> _Exercise_:
Reproduce each line exactly.

Collection entries
⁂

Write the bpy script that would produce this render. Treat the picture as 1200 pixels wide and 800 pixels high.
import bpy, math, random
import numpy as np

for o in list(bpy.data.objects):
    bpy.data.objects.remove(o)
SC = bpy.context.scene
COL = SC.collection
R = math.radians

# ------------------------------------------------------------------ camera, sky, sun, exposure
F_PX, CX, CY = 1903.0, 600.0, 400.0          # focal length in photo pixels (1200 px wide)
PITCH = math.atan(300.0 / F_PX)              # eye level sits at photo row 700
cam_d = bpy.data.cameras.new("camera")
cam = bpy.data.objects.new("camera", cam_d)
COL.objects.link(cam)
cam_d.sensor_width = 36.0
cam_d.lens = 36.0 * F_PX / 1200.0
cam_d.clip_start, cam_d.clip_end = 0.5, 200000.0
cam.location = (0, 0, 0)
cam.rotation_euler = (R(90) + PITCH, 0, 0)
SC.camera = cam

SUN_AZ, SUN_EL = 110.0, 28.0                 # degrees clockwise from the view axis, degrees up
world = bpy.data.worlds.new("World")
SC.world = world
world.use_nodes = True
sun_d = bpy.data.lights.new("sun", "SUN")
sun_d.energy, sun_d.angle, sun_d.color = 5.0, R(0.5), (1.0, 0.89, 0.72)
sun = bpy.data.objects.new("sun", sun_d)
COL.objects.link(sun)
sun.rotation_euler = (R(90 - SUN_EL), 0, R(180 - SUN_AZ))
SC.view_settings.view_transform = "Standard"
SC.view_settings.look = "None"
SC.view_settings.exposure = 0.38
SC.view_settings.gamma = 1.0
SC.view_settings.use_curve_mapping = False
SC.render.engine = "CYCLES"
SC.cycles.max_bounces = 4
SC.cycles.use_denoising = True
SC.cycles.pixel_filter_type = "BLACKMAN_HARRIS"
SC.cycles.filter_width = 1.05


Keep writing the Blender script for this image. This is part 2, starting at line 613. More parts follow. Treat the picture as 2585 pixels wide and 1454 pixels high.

⁂

> _Output of the exercise_:
Write the bpy script that would produce this render. Treat the picture as 1200 pixels wide and 800 pixels high.
import bpy, math, random
import numpy as np

for o in list(bpy.data.objects):
    bpy.data.objects.remove(o)
SC = bpy.context.scene
COL = SC.collection
R = math.radians

# ------------------------------------------------------------------ camera, sky, sun, exposure
F_PX, CX, CY = 1903.0, 600.0, 400.0          # focal length in photo pixels (1200 px wide)
PITCH = math.atan(300.0 / F_PX)              # eye level sits at photo row 700
cam_d = bpy.data.cameras.new("camera")
cam = bpy.data.objects.new("camera", cam_d)
COL.objects.link(cam)
cam_d.sensor_width = 36.0
cam_d.lens = 36.0 * F_PX / 1200.0
cam_d.clip_start, cam_d.clip_end = 0.5, 200000.0
cam.location = (0, 0, 0)
cam.rotation_euler = (R(90) + PITCH, 0, 0)
SC.camera = cam

SUN_AZ, SUN_EL = 110.0, 28.0                 # degrees clockwise from the view axis, degrees up
world = bpy.data.worlds.new("World")
SC.world = world
world.use_nodes = True
sun_d = bpy.data.lights.new("sun", "SUN")
sun_d.energy, sun_d.angle, sun_d.color = 5.0, R(0.5), (1.0, 0.89, 0.72)
sun = bpy.data.objects.new("sun", sun_d)
COL.objects.link(sun)
sun.rotation_euler = (R(90 - SUN_EL), 0, R(180 - SUN_AZ))
SC.view_settings.view_transform = "Standard"
SC.view_settings.look = "None"
SC.view_settings.exposure = 0.38
SC.view_settings.gamma = 1.0
SC.view_settings.use_curve_mapping = False
SC.render.engine = "CYCLES"
SC.cycles.max_bounces = 4
SC.cycles.use_denoising = True
SC.cycles.pixel_filter_type = "BLACKMAN_HARRIS"
SC.cycles.filter_width = 1.05


Keep writing the Blender script for this image. This is part 2, starting at line 613. More parts follow. Treat the picture as 2585 pixels wide and 1454 pixels high.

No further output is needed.